What is being asked:
Reproduce every record below exactly as it appears.
-------- Provided entries --------
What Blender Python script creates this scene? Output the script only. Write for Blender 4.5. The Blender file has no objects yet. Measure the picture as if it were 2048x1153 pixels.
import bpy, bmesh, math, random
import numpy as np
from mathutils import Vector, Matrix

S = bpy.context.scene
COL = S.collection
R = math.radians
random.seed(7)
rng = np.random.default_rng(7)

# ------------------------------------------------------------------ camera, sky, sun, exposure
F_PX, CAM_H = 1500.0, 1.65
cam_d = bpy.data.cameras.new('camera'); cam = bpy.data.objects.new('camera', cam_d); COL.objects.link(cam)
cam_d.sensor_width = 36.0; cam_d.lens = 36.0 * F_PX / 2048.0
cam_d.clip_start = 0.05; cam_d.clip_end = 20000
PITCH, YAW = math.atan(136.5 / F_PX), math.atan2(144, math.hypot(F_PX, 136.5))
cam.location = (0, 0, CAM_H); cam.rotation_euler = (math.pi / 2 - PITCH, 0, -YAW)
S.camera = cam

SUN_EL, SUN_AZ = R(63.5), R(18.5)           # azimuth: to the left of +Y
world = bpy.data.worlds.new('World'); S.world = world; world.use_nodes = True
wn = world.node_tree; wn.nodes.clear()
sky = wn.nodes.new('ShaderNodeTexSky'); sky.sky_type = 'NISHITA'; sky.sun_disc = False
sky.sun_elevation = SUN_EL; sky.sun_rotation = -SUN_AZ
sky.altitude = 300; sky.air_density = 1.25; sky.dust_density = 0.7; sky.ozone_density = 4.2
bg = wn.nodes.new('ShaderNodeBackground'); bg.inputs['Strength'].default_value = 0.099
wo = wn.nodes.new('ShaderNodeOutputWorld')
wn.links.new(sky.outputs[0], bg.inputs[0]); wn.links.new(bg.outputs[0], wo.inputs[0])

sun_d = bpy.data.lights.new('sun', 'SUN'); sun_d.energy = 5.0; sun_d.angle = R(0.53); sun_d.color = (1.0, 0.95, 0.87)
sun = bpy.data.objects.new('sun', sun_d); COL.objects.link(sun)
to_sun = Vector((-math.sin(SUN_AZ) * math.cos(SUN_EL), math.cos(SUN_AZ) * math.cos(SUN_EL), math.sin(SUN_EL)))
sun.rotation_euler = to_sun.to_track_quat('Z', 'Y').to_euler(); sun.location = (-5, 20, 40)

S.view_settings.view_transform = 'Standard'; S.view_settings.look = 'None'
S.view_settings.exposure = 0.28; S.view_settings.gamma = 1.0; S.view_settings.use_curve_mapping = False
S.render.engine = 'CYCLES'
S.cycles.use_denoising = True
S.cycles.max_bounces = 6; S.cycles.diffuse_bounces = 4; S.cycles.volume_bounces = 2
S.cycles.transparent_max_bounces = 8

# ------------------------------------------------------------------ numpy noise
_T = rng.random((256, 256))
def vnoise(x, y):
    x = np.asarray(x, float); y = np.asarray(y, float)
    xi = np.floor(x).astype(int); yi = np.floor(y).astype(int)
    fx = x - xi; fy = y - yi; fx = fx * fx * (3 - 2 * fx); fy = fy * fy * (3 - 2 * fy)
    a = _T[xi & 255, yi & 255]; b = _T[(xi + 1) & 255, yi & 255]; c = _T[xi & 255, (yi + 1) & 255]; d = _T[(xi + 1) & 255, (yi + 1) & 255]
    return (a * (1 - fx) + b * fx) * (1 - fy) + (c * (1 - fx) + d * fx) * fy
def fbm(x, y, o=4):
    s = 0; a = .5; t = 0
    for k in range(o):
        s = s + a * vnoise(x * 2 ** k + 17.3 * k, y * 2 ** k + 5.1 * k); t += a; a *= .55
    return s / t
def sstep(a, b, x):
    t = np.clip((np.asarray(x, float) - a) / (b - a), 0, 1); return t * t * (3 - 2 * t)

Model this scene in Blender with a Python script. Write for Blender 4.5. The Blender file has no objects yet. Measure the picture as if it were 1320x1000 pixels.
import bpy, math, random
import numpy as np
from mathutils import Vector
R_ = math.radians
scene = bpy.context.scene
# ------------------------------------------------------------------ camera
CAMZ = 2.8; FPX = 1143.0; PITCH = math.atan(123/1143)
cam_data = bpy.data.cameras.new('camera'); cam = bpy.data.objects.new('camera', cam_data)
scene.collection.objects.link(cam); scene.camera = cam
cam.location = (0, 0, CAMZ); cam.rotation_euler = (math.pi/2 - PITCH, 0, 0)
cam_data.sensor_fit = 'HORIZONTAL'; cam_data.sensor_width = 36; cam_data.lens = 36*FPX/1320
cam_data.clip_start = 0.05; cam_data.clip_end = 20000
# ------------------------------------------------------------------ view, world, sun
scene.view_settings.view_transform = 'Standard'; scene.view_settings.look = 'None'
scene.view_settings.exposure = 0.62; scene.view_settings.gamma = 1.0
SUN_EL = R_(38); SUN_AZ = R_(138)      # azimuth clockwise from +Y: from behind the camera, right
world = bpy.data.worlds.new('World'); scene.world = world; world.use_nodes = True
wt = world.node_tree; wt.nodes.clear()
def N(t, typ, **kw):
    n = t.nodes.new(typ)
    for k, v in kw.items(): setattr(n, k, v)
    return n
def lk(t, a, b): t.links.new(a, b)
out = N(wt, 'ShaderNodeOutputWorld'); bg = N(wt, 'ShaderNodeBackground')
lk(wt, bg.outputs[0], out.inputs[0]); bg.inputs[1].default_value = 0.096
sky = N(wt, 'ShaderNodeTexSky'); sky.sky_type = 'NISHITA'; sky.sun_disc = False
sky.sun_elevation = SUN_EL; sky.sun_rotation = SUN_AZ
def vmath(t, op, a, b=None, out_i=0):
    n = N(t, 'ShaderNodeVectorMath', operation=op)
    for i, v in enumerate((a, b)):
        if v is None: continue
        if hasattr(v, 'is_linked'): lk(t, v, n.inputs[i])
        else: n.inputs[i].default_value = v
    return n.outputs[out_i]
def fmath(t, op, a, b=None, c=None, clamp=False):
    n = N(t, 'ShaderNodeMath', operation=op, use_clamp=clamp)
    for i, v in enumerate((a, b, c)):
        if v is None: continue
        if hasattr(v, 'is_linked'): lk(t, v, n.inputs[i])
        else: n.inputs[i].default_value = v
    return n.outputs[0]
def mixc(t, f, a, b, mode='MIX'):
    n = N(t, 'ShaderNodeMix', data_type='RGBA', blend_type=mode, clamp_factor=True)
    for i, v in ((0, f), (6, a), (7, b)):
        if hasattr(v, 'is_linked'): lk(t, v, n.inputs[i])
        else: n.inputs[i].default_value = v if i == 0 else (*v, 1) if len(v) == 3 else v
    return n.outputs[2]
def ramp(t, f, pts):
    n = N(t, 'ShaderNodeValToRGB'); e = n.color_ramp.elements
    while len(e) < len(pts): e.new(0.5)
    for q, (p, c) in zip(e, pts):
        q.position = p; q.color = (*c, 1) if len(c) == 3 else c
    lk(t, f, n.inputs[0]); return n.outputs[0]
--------
Final result:
What Blender Python script creates this scene? Output the script only. Write for Blender 4.5. The Blender file has no objects yet. Measure the picture as if it were 2048x1153 pixels.
import bpy, bmesh, math, random
import numpy as np
from mathutils import Vector, Matrix

S = bpy.context.scene
COL = S.collection
R = math.radians
random.seed(7)
rng = np.random.default_rng(7)

# ------------------------------------------------------------------ camera, sky, sun, exposure
F_PX, CAM_H = 1500.0, 1.65
cam_d = bpy.data.cameras.new('camera'); cam = bpy.data.objects.new('camera', cam_d); COL.objects.link(cam)
cam_d.sensor_width = 36.0; cam_d.lens = 36.0 * F_PX / 2048.0
cam_d.clip_start = 0.05; cam_d.clip_end = 20000
PITCH, YAW = math.atan(136.5 / F_PX), math.atan2(144, math.hypot(F_PX, 136.5))
cam.location = (0, 0, CAM_H); cam.rotation_euler = (math.pi / 2 - PITCH, 0, -YAW)
S.camera = cam

SUN_EL, SUN_AZ = R(63.5), R(18.5)           # azimuth: to the left of +Y
world = bpy.data.worlds.new('World'); S.world = world; world.use_nodes = True
wn = world.node_tree; wn.nodes.clear()
sky = wn.nodes.new('ShaderNodeTexSky'); sky.sky_type = 'NISHITA'; sky.sun_disc = False
sky.sun_elevation = SUN_EL; sky.sun_rotation = -SUN_AZ
sky.altitude = 300; sky.air_density = 1.25; sky.dust_density = 0.7; sky.ozone_density = 4.2
bg = wn.nodes.new('ShaderNodeBackground'); bg.inputs['Strength'].default_value = 0.099
wo = wn.nodes.new('ShaderNodeOutputWorld')
wn.links.new(sky.outputs[0], bg.inputs[0]); wn.links.new(bg.outputs[0], wo.inputs[0])

sun_d = bpy.data.lights.new('sun', 'SUN'); sun_d.energy = 5.0; sun_d.angle = R(0.53); sun_d.color = (1.0, 0.95, 0.87)
sun = bpy.data.objects.new('sun', sun_d); COL.objects.link(sun)
to_sun = Vector((-math.sin(SUN_AZ) * math.cos(SUN_EL), math.cos(SUN_AZ) * math.cos(SUN_EL), math.sin(SUN_EL)))
sun.rotation_euler = to_sun.to_track_quat('Z', 'Y').to_euler(); sun.location = (-5, 20, 40)

S.view_settings.view_transform = 'Standard'; S.view_settings.look = 'None'
S.view_settings.exposure = 0.28; S.view_settings.gamma = 1.0; S.view_settings.use_curve_mapping = False
S.render.engine = 'CYCLES'
S.cycles.use_denoising = True
S.cycles.max_bounces = 6; S.cycles.diffuse_bounces = 4; S.cycles.volume_bounces = 2
S.cycles.transparent_max_bounces = 8

# ------------------------------------------------------------------ numpy noise
_T = rng.random((256, 256))
def vnoise(x, y):
    x = np.asarray(x, float); y = np.asarray(y, float)
    xi = np.floor(x).astype(int); yi = np.floor(y).astype(int)
    fx = x - xi; fy = y - yi; fx = fx * fx * (3 - 2 * fx); fy = fy * fy * (3 - 2 * fy)
    a = _T[xi & 255, yi & 255]; b = _T[(xi + 1) & 255, yi & 255]; c = _T[xi & 255, (yi + 1) & 255]; d = _T[(xi + 1) & 255, (yi + 1) & 255]
    return (a * (1 - fx) + b * fx) * (1 - fy) + (c * (1 - fx) + d * fx) * fy
def fbm(x, y, o=4):
    s = 0; a = .5; t = 0
    for k in range(o):
        s = s + a * vnoise(x * 2 ** k + 17.3 * k, y * 2 ** k + 5.1 * k); t += a; a *= .55
    return s / t
def sstep(a, b, x):
    t = np.clip((np.asarray(x, float) - a) / (b - a), 0, 1); return t * t * (3 - 2 * t)

Model this scene in Blender with a Python script. Write for Blender 4.5. The Blender file has no objects yet. Measure the picture as if it were 1320x1000 pixels.
import bpy, math, random
import numpy as np
from mathutils import Vector
R_ = math.radians
scene = bpy.context.scene
# ------------------------------------------------------------------ camera
CAMZ = 2.8; FPX = 1143.0; PITCH = math.atan(123/1143)
cam_data = bpy.data.cameras.new('camera'); cam = bpy.data.objects.new('camera', cam_data)
scene.collection.objects.link(cam); scene.camera = cam
cam.location = (0, 0, CAMZ); cam.rotation_euler = (math.pi/2 - PITCH, 0, 0)
cam_data.sensor_fit = 'HORIZONTAL'; cam_data.sensor_width = 36; cam_data.lens = 36*FPX/1320
cam_data.clip_start = 0.05; cam_data.clip_end = 20000
# ------------------------------------------------------------------ view, world, sun
scene.view_settings.view_transform = 'Standard'; scene.view_settings.look = 'None'
scene.view_settings.exposure = 0.62; scene.view_settings.gamma = 1.0
SUN_EL = R_(38); SUN_AZ = R_(138)      # azimuth clockwise from +Y: from behind the camera, right
world = bpy.data.worlds.new('World'); scene.world = world; world.use_nodes = True
wt = world.node_tree; wt.nodes.clear()
def N(t, typ, **kw):
    n = t.nodes.new(typ)
    for k, v in kw.items(): setattr(n, k, v)
    return n
def lk(t, a, b): t.links.new(a, b)
out = N(wt, 'ShaderNodeOutputWorld'); bg = N(wt, 'ShaderNodeBackground')
lk(wt, bg.outputs[0], out.inputs[0]); bg.inputs[1].default_value = 0.096
sky = N(wt, 'ShaderNodeTexSky'); sky.sky_type = 'NISHITA'; sky.sun_disc = False
sky.sun_elevation = SUN_EL; sky.sun_rotation = SUN_AZ
def vmath(t, op, a, b=None, out_i=0):
    n = N(t, 'ShaderNodeVectorMath', operation=op)
    for i, v in enumerate((a, b)):
        if v is None: continue
        if hasattr(v, 'is_linked'): lk(t, v, n.inputs[i])
        else: n.inputs[i].default_value = v
    return n.outputs[out_i]
def fmath(t, op, a, b=None, c=None, clamp=False):
    n = N(t, 'ShaderNodeMath', operation=op, use_clamp=clamp)
    for i, v in enumerate((a, b, c)):
        if v is None: continue
        if hasattr(v, 'is_linked'): lk(t, v, n.inputs[i])
        else: n.inputs[i].default_value = v
    return n.outputs[0]
def mixc(t, f, a, b, mode='MIX'):
    n = N(t, 'ShaderNodeMix', data_type='RGBA', blend_type=mode, clamp_factor=True)
    for i, v in ((0, f), (6, a), (7, b)):
        if hasattr(v, 'is_linked'): lk(t, v, n.inputs[i])
        else: n.inputs[i].default_value = v if i == 0 else (*v, 1) if len(v) == 3 else v
    return n.outputs[2]
def ramp(t, f, pts):
    n = N(t, 'ShaderNodeValToRGB'); e = n.color_ramp.elements
    while len(e) < len(pts): e.new(0.5)
    for q, (p, c) in zip(e, pts):
        q.position = p; q.color = (*c, 1) if len(c) == 3 else c
    lk(t, f, n.inputs[0]); return n.outputs[0]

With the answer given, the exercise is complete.